Another story we read was The Very Busy Spider by Eric Carle. We spent some time creating all sorts of painted papers in stations. Webs were created by rolling marbles covered in white paint around inside a foil pan that held their black paper. Green papers were created using green and yellow paints: they painted a white piece of paper solid with one color, added design lines with the other, and then scratched more designs in with the backs of their brushes. the blue papers and orange papers were created using shaving cream and acrylic paint, which I used before in this lesson: Van Gogh. After all papers were dry, we used shapes to create our spider, glued them to white paper, which we then cut out and glued to the webs.

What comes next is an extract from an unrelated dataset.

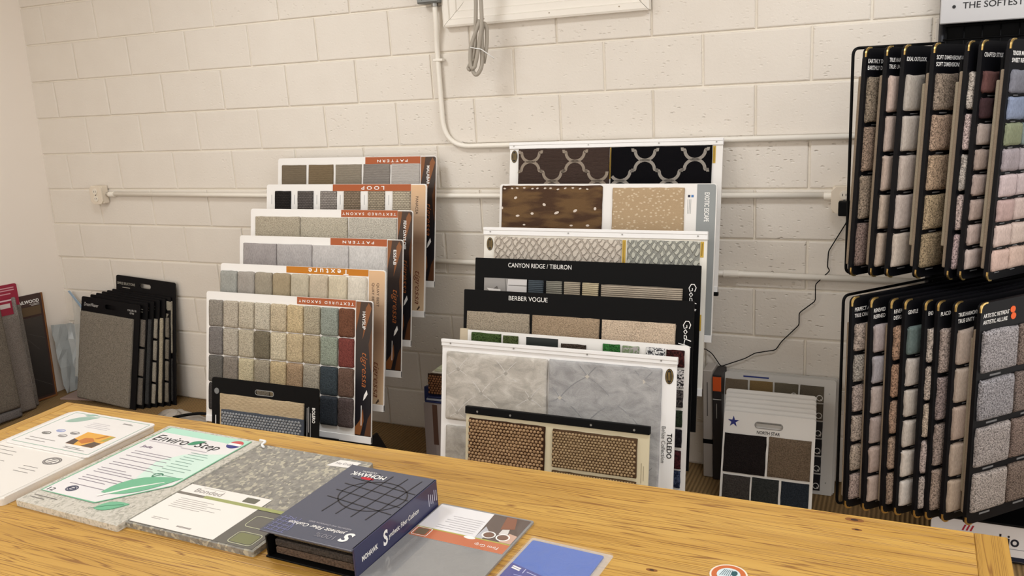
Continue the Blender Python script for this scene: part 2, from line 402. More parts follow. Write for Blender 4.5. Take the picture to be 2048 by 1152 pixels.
# ------------------------------------------------------------------ conduits, boxes, wires on the wall
def strap(parent, x, z, vertical):
    c = D.objects
    if vertical:
        box('strap', x-.02, x+.028, -.032, -.004, z-.007, z+.007, CREAMPAINT, parent, .004, 2)
    else: box('strap', x-.007, x+.007, -.032, -.004, z-.018, z+.018, CREAMPAINT, parent, .004, 2)
def coupling(parent, x, z): cyl('coupling', (x, -.017, z), (1, 0, 0), .0155, .05, CREAMPAINT, parent)
t = thing('conduit_pipe', 'cream painted conduit bending down the wall from grey box then running right', 'pipe', (2.30, -.017, 2.04))
P0 = Vector((2.30, -.017, 2.04))
pts = bend([(2.298, -.035, 2.06), (2.297, -.033, 1.95), (2.283, -.017, 1.86), (2.283, -.017, 1.416), (4.6, -.017, 1.420)], .13, 10)
tube('pipe', [p-P0 for p in pts], .0115, CREAMPAINT, t, 12)
o = box('strap', -.036, .012, -.014, .013, -.248, -.236, CREAMPAINT, t, .003, 2)
t = thing('conduit_pipe', 'straight cream conduit running between the two wall outlets behind the sample stacks', 'pipe', (.09, -.017, 1.196))
tube('pipe', [(0, 0, 0), (1.2, 0, -.006), (2.4, 0, -.004), (3.88, 0, .002)], .0115, CREAMPAINT, t, 12)
for x in (.02, 1.9, 3.83): cyl('coupling', (x, 0, -.002), (1, 0, 0), .0155, .04, CREAMPAINT, t)
t = thing('conduit_pipe', 'lowest cream conduit crossing the wall behind the carpet boards', 'pipe', (1.7, -.017, .876))
tube('pipe', [(0, 0, .006), (1, 0, .003), (2.9, 0, -.006)], .0125, CREAMPAINT, t, 12)
cyl('coupling', (1.84, 0, -.002), (1, 0, 0), .0165, .06, CREAMPAINT, t)
def outlet(x, z, label, plug):
    t = thing('wall_outlet', label, 'outlet', (x, 0, z)); C = plain((224, 212, 194), .4, .4)
    bm = bmesh.new(); bm_box(bm, -.044, .044, -.046, -.001, -.05, .05, .006, 2); from_bm('back_box', bm, C, t)
    m = frame_matrix((0, -.046, 0), (1, 0, 0), (0, 0, 1))
    pl = prism('cover_plate', [(-.047, -.034), (-.030, -.052), (.030, -.052), (.047, -.034), (.047, .034), (.030, .052), (-.030, .052), (-.047, .034)], 0, .007, C, t, .002); pl.matrix_local = m
    for s in (-1, 1):
        rc = cyl('receptacle', (0, .020*s, .007), (0, 0, 1), .0165, .004, plain((230, 222, 208), .4), pl, 20)
        for dx in (-.006, .006):
            bx = box('slot', dx-.0013, dx+.0013, .020*s-.004, .020*s+.005, .0105, .0114, INKD, rc)
    cyl('screw', (0, 0, .006), (0, 0, 1), .004, .003, STEEL, pl, 10)
    return t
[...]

Beautiful!
Our Self portrait for this week was painting ourselves on canvas as something we wanted to be (or wished we could be) in the future! We talked about facial proportions, and the students drew their portraits on paper. Once they practiced and had an idea, they drew them on canvas. We discussed mixing colors to make the secondaries, reviewed shades and tints, and I taught them how to mix a skin town and brown. They went to town! They used only the primaries, black, and white to create these lovely paintings. Even the youngest (a kindergartener) did a terrific job mixing colors!
And finally, another one of my favorites was creating a scenes. They folded a paper to create an X, then holding the paper so it made a diamond, they drew the floor/ground in one triangle, skipping the one next to it. The top two were their background. Once colored and finished, they cut a slit from the bottom to the middle, slid the blank triangle under the floor/ground, so that it became a setting. Students could then add characters for their foreground. Neither of these two are finished, this project took us to the very last second of camp.
We also created rainbow fish dishes and face pinch pots out of clay, and we did some tie-dye. So much fun!